• **DATASET CONTENT**
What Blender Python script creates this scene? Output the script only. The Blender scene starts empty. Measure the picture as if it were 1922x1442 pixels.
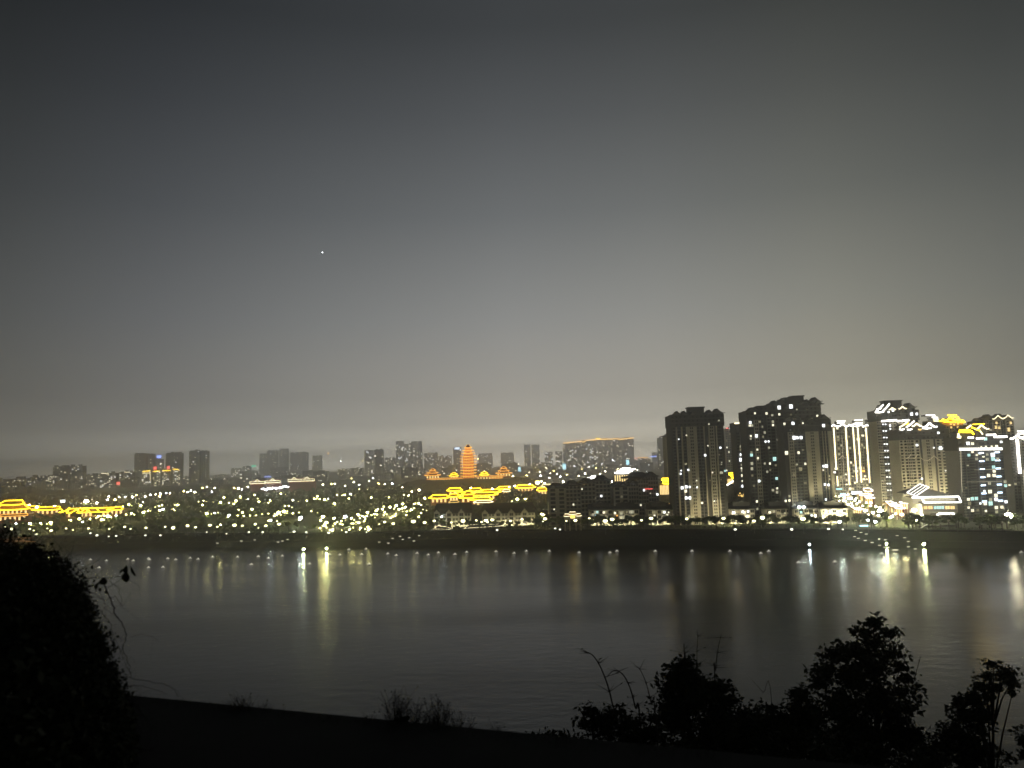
import bpy, math, random
from mathutils import Vector, Matrix
R = math.radians
rnd = random.Random(7)
sc = bpy.context.scene
C = bpy.context.collection

# ------------------------------------------------------------------ camera
FPX, CX, CY = 1441.0, 961.0, 721.0          # focal length and centre in photograph pixels
H = 65.0                                    # eye height above the river
PITCH, ROLL = math.atan(144 / 1441.0), R(1.7)
F_ = Vector((0, math.cos(PITCH), math.sin(PITCH)))
R0 = Vector((1, 0, 0)); U0 = Vector((0, -math.sin(PITCH), math.cos(PITCH)))
R_ = R0 * math.cos(ROLL) - U0 * math.sin(ROLL)
U_ = R0 * math.sin(ROLL) + U0 * math.cos(ROLL)
cd = bpy.data.cameras.new('camera'); cam = bpy.data.objects.new('camera', cd); C.objects.link(cam)
cam.matrix_world = Matrix(((R_.x, U_.x, -F_.x, 0), (R_.y, U_.y, -F_.y, 0), (R_.z, U_.z, -F_.z, H), (0, 0, 0, 1)))
cd.sensor_width = 36; cd.lens = 36 * FPX / 1922; cd.clip_start = 0.1; cd.clip_end = 60000
sc.camera = cam
cd.dof.use_dof = True; cd.dof.focus_distance = 650; cd.dof.aperture_fstop = 1.7; cd.dof.aperture_blades = 0

# ------------------------------------------------------------------ night sky (city glow), no sun and no moon in the photograph
SKY = 1.0
w = bpy.data.worlds.new('World'); sc.world = w; w.use_nodes = True
nt = w.node_tree; N = nt.nodes; L = nt.links; N.clear()
def nd(tree, t, **k):
    n = tree.nodes.new(t)
    for a, v in k.items(): setattr(n, a, v)
    return n
def mth(tree, op, a, b=None):
    n = tree.nodes.new('ShaderNodeMath'); n.operation = op
    for i, v in enumerate((a, b)):
        if v is None: continue
        if isinstance(v, (int, float)): n.inputs[i].default_value = v
        else: tree.links.new(v, n.inputs[i])
    return n.outputs[0]
def ramp(tree, fac, stops, interp='LINEAR'):
    n = tree.nodes.new('ShaderNodeValToRGB'); n.color_ramp.interpolation = interp
    e = n.color_ramp.elements
    while len(e) < len(stops): e.new(0.5)
    for q, (p, c) in zip(e, stops):
        q.position = p; q.color = (c[0], c[1], c[2], 1)
    tree.links.new(fac, n.inputs[0]); return n.outputs[0]
tc = nd(nt, 'ShaderNodeTexCoord'); sx = nd(nt, 'ShaderNodeSeparateXYZ'); L.new(tc.outputs['Generated'], sx.inputs[0])
def lin(r, g, b): return tuple((v / 255 / 12.92) if v / 255 <= .04045 else ((v / 255 + .055) / 1.055) ** 2.4 for v in (r, g, b))
elev = ramp(nt, mth(nt, 'ABSOLUTE', sx.outputs['Z']), [
    (0.00, (3.0,2.8,2.3)), (0.015, (1.9,1.78,1.45)), (0.03, (1.08,1.02,.86)), (0.05, (.57,.545,.475)), (0.085, lin(169, 166, 158)), (0.18, lin(145, 146, 144)), (0.31, lin(109, 112, 113)),
    (0.42, lin(84, 87, 89)), (0.51, lin(63, 66, 68)), (1.0, lin(32, 34, 36))], 'EASE' if False else 'LINEAR')
az = mth(nt, 'ARCTAN2', sx.outputs['X'], sx.outputs['Y'])          # 0 ahead, + to the right
az01 = mth(nt, 'ADD', mth(nt, 'MULTIPLY', az, 1 / (2 * math.pi)), 0.5)
def A(deg): return 0.5 + deg / 360
azr = ramp(nt, az01, [(0.0, (.30, .31, .32)), (A(-70), (.12, .13, .14)), (A(-34), (.31, .32, .325)), (A(-25), (.47, .483, .515)), (A(-14), (.71, .722, .745)), (A(0), (.97, .97, .98)),
    (A(11), (1.02, 1.01, .98)), (A(23), (.90, .885, .79)), (A(34), (.58, .585, .54)), (A(75), (.25, .26, .25)), (1.0, (.30, .31, .32))], 'LINEAR')
mx = nd(nt, 'ShaderNodeMix', data_type='RGBA', blend_type='MULTIPLY'); mx.inputs[0].default_value = 1
L.new(elev, mx.inputs[6]); L.new(azr, mx.inputs[7])
bg = nd(nt, 'ShaderNodeBackground'); bg.inputs[1].default_value = SKY
L.new(mx.outputs[2], bg.inputs[0]); wo = nd(nt, 'ShaderNodeOutputWorld'); L.new(bg.outputs[0], wo.inputs[0])

# ------------------------------------------------------------------ exposure and sampling
sc.view_settings.view_transform = 'Standard'; sc.view_settings.look = 'None'
sc.view_settings.exposure = 0; sc.view_settings.gamma = 1; sc.view_settings.use_curve_mapping = False
sc.render.engine = 'CYCLES'
cy = sc.cycles
cy.use_denoising = True; cy.denoiser = 'OPENIMAGEDENOISE'; cy.denoising_input_passes = 'RGB_ALBEDO_NORMAL'; cy.denoising_prefilter = 'ACCURATE'
cy.use_light_tree = True; cy.max_bounces = 4; cy.diffuse_bounces = 1; cy.glossy_bounces = 2; cy.transmission_bounces = 2
cy.volume_bounces = 3; cy.transparent_max_bounces = 4; cy.sample_clamp_indirect = 4.0; cy.sample_clamp_direct = 0.0
cy.caustics_reflective = False; cy.caustics_refractive = False; cy.use_adaptive_sampling = False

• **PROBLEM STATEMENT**
Starting at the top of the listing above, reproduce each line up to and including the one with "C = bpy.context.collection"; omit the pictures.

• **ANSWER TO THIS EXERCISE**
What Blender Python script creates this scene? Output the script only. The Blender scene starts empty. Measure the picture as if it were 1922x1442 pixels.
import bpy, math, random
from mathutils import Vector, Matrix
R = math.radians
rnd = random.Random(7)
sc = bpy.context.scene
C = bpy.context.collection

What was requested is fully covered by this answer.